In a lengthy statement, former first lady Michelle Obama said she was “heartbroken that we may now be destined to learn the painful lessons of a time before Roe was made the law of the land — a time when women risked losing their lives getting illegal abortions.”

Obama said the ruling takes the United States back to a time “when the government denied women control over their reproductive functions, forced them to move forward with pregnancies they didn’t want, and then abandoned them once their babies were born.”

“So yes, I am heartbroken — for the teenage girl, full of zest and promise, who won’t be able to finish school or live the life she wants because her state controls her reproductive decisions, for the mother of a nonviable pregnancy who is now forced to bring that pregnancy to term, for the parents watching their child’s future evaporate before their very eyes; for the health care workers who can no longer help them without risking jail time.

“This horrifying decision will have devastating consequences, and it must be a wake-up call, especially to young people, who will bear its burden,” Obama said. “I know this is not the future you chose for your generation, but if you give up now, you will inherit a country that does not resemble you or any of the values you believe in.”

Former President Barack Obama tweeted that the decision doesn’t just reverse nearly 50 years of precedent, “it relegated the most intensely personal decision someone can make to the whims of politicians and ideologues — attacking the essential freedoms of millions of Americans.”

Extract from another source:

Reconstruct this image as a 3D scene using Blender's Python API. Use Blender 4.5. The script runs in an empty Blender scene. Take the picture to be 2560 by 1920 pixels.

Monica Lewinsky was more blunt in an expletive-filled tweet that name-checked each justice who voted with the 6-3 majority: “(Expletive) you Roberts. (Expletive) you Thomas. (Expletive) you Alito. (Expletive) you Kavanaugh. (Expletive) you Gorsuch. (Expletive) you Coney Barrett.”

From its official Twitter account, the band Pearl Jam said: “No one, not the government, not politicians, not the Supreme Court should prevent access to abortion, birth control, and contraceptives. People should have the FREEDOM to choose.”

Top Chef presenter Padma Lakshmi tweeted, “We knew this was coming, but the news is nauseating nonetheless. I feel completely gutted. State and local elections are more vital now more than ever before. We need to keep fighting.”

In a series of tweets, former Obama speechwriter and “Pod Save America” co-host Jon Favreau called the ruling an “enraging, tragic catastrophe.” He also warned that the ruling by the right-wing Supreme Court could embolden “right-wing extremists to legislate bans on birth control and repeal LGBTQ rights.”